Saturday, October 20, 2018

Toyama and Takayama

Thursday, 10/18

Down the tunnel this morning to another "set course" breakfast.


Clockwise from the grilled fish upper right we have: fruit with small mint leaves and pieces of a clear jelly which looks like ice, green tea, sashimi, dressed green salad with a small sausage, soy sauce, three kinds of seaweed simmered with usuage (fried tofu skins) in the red octagon, Napa pickles topped with mentaiko (spicy grilled cod roe), shiokara (salted chopped raw squid), sweet beans, orange juice, lightly poached egg with special sauce, white cooked daikon ball on top of very tender simmered pork and simmered yellowtail collar. Rice and miso soup are yet to be served.

Said goodbye to Hyakuraku-sou and headed for the train station to catch the scenic train to Nanao.
Some of the staff come out to the parking lot to see us off at each Japanese inn. They bow
and then wave until the bus is out of sight.
Our bus could carry 50 passengers so the sixteen people in our group, along with our English-speaking guide, Chiaki, and the local guide, Noriko, had plenty of space.

Our local guide and bus driver dressed formally including white gloves for both.


The train ride took a little over an hour with a couple photo op stops along to way.

One stop was for one of the replica mullet spotting platforms. The doll you see in this one is representative of the spotter who watched for mullet back in the day. When the fish came in the spotter would signal the fishermen who would pull the net, trapping the mullet.
Each little inlet along the bay had an oyster aquaculture operation. In this area, the old oyster shells with seed oysters are strung on ropes and hung from buoys. This area along the coast of the Sea of Japan is one of a few places in the world which have a nearly zero tidal differential. Since they don't have to worry about the tide dropping, the oyster ropes can reach almost to the bottom.

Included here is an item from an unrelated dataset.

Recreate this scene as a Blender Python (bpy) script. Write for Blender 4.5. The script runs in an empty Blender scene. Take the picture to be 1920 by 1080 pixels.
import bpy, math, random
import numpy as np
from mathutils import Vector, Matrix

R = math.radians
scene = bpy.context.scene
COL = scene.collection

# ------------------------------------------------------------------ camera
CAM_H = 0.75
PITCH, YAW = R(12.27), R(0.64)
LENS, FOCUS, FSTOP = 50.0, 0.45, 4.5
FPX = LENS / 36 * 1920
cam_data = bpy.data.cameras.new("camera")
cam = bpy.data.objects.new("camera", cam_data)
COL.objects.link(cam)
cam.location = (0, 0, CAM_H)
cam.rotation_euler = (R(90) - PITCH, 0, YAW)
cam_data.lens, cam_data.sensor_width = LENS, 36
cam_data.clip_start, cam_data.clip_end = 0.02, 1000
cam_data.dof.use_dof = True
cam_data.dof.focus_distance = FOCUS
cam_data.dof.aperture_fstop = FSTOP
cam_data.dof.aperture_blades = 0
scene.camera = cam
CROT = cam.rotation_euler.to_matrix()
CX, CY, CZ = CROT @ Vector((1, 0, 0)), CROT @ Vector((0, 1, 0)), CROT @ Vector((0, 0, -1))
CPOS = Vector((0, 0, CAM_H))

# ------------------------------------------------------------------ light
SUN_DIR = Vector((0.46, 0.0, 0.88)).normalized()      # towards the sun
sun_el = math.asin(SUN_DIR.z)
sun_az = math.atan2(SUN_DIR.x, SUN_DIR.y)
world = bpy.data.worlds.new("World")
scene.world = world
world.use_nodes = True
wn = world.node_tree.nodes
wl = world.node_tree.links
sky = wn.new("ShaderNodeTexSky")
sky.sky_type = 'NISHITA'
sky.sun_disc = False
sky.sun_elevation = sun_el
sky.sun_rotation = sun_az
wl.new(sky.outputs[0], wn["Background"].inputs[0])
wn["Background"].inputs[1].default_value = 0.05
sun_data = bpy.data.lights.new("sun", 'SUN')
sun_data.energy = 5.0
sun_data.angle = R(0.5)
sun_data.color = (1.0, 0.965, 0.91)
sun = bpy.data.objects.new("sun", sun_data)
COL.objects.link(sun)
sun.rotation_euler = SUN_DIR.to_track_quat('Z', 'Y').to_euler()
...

For lunch we stopped at a sushi restaurant. This one was one of those with the mechanized belt that carries different plates of sushi, and other dishes, around the restaurant. The belt wasn't in operation for lunch and the sushi master and one waitress ran the place. They knew we would be stopping in so the plates of nigiri sushi were prepared in advance and we ordered additional per individual choice. Those who ordered beer were served by the waitress but when we wanted tea, it was self-serve.
Tea bags are in the drawers. Hot water is dispensed by pushing the cup against the round rubber trigger  (just touching to top left of the cup). Boiling water comes out immediately. It allows the waitress to do other things while customers serve themselves.
After lunch we drove into Toyama to visit the Toyama International Glass Exhibition 2018.

It was an amazing exhibition. Both the exhibits and the building itself. Not photographs were allowed in the exhibits but I could have spent the rest of the afternoon there. As it was, I managed to work my way through one gallery and visit the Chihuly exhibit in the 90 minutes allotted for our visit. 

The interior of the building would have been a huge, cold, glass and steel structure except for the wooden planks installed in appropriate places as warming balance.

After the Glass show we drove to Takayama and checked into our hotel, the Associa. It is a popular hotel with tourists. During our two night stay there were ten tourist groups staying there each night.